30/04/07
Reféns da tecnologia
Novas tecnologias, muitas vezes, me deixam confuso. Se, hoje, sou crucificado por não estar presente virtualmente, em alguma situação, por outro, perco o direito de cobrar presença real em um aniversário, justamente quando um respeitoso e-mail, cheio de carinhas e desenhos que pulam e cantam em silêncio (sim, meu computador não tem som), desponta em minha caixa postal. Alguém entende?!
Nunca tive a pretensão de ignorar o avanço tecnológico. Pelo contrário! Observá-lo em seu impacto sobre as pessoas pode render momentos singulares de diversão e até dilemas existenciais (para delírio dos mais dramáticos). Afinal, tudo que abre caminho para a pluralidade de avaliações (que, vale lembrar, partem tão-somente de deduções) gera entraves épicos, sobretudo no que diz respeito ao clássico momento de "convencer o outro de que a opinião dele, por ser diferente da minha, está errada".

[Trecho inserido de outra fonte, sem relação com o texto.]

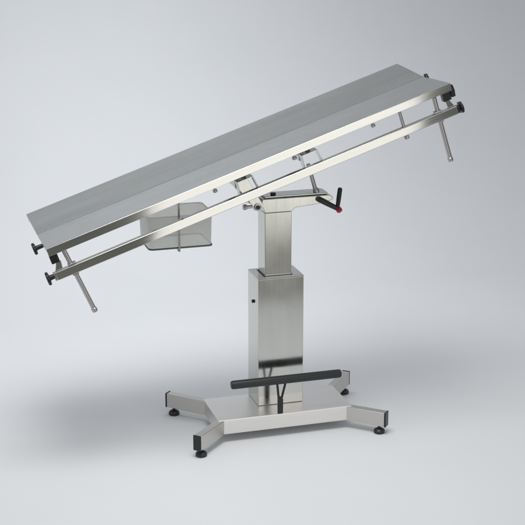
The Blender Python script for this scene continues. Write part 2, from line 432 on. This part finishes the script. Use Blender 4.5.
# ------------------------------------------------------------------ camera
cam = bpy.data.cameras.new('Camera'); co = bpy.data.objects.new('Camera', cam); COL.objects.link(co)
pi_, ya = 0.2848, 0.2929
fw = Vector((math.sin(ya)*math.cos(pi_), math.cos(ya)*math.cos(pi_), -math.sin(pi_)))
rt = Vector((math.cos(ya), -math.sin(ya), 0)); up = rt.cross(fw)
Mx = Matrix((rt, up, -fw)).transposed().to_4x4(); Mx.translation = Vector((-1.45960508, -4.68619114, 2.0079659+Z0))
co.matrix_world = Mx
cam.sensor_width = 36; cam.sensor_fit = 'HORIZONTAL'; cam.lens = 1402.0177/525*36
cam.clip_end = 100; cam.clip_start = 0.05
scene.camera = co

# ------------------------------------------------------------------ light
w = bpy.data.worlds.new('World'); scene.world = w; w.use_nodes = True
nt = w.node_tree; bg = nt.nodes['Background']
tc = nt.nodes.new('ShaderNodeTexCoord'); sp = nt.nodes.new('ShaderNodeSeparateXYZ'); nt.links.new(tc.outputs['Generated'], sp.inputs[0])
cr = nt.nodes.new('ShaderNodeValToRGB'); mr = nt.nodes.new('ShaderNodeMapRange')
mr.inputs['From Min'].default_value = -1; mr.inputs['From Max'].default_value = 1
nt.links.new(sp.outputs['Z'], mr.inputs['Value']); nt.links.new(mr.outputs['Result'], cr.inputs['Fac'])
e = cr.color_ramp.elements; e[0].position = 0.40; e[0].color = (0.035, 0.043, 0.043, 1); e[1].position = 0.62; e[1].color = (0.51, 0.52, 0.535, 1)
nt.links.new(cr.outputs['Color'], bg.inputs['Color']); bg.inputs['Strength'].default_value = 1.0

def area(name, loc, target, sx, sy, power, col=(1, 1, 1), spread=180):
    l = bpy.data.lights.new(name, 'AREA'); l.shape = 'RECTANGLE'; l.size = sx; l.size_y = sy; l.energy = power; l.color = col; l.spread = math.radians(spread)
    o = bpy.data.objects.new(name, l); COL.objects.link(o); o.location = loc
    d = Vector(target)-Vector(loc); o.rotation_euler = d.to_track_quat('-Z', 'Y').to_euler()
    return o
area('key_softbox', (-0.6, -0.85, 3.4), (-0.3, 0.0, 0), 1.55, 1.55, 26.5, (1, 0.99, 0.97), 104)
area('low_softbox', (0.765, -2.72, 0.655), (0.47, 0, 0.55), 1.45, 1.29, 6.9, (1, 0.98, 0.94))
area('background_light', (-0.15, 0.8, 2.65), (-0.1, 2.75, 0.65), 1.3, 0.6, 20.5, (0.98, 0.99, 1), 138)

# ------------------------------------------------------------------ render
scene.render.engine = 'CYCLES'
scene.view_settings.view_transform = 'Standard'; scene.view_settings.look = 'None'
scene.view_settings.gamma = 1; scene.view_settings.exposure = 0
scene.cycles.use_denoising = True
scene.cycles.max_bounces = 8; scene.cycles.transparent_max_bounces = 16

Uma situação hipotética, para ilustrar, seria uma briga num comunicador instantâneo de grande popularidade por conta de uma ausência no dia anterior. "Você não me respeita, me abandonou ontem na internet". Comovente, é fato. No entanto, a mesma pessoa, com cara lavada, diz que, ao esquecer-se de dar um telefonema em uma dessas noites da vida, não teve qualquer culpa. "Ah, esqueci, oras. E telefone nem aproxima tanto assim. Há uma distância física com a qual não concordo e...". Blá, blá, blá... e blá.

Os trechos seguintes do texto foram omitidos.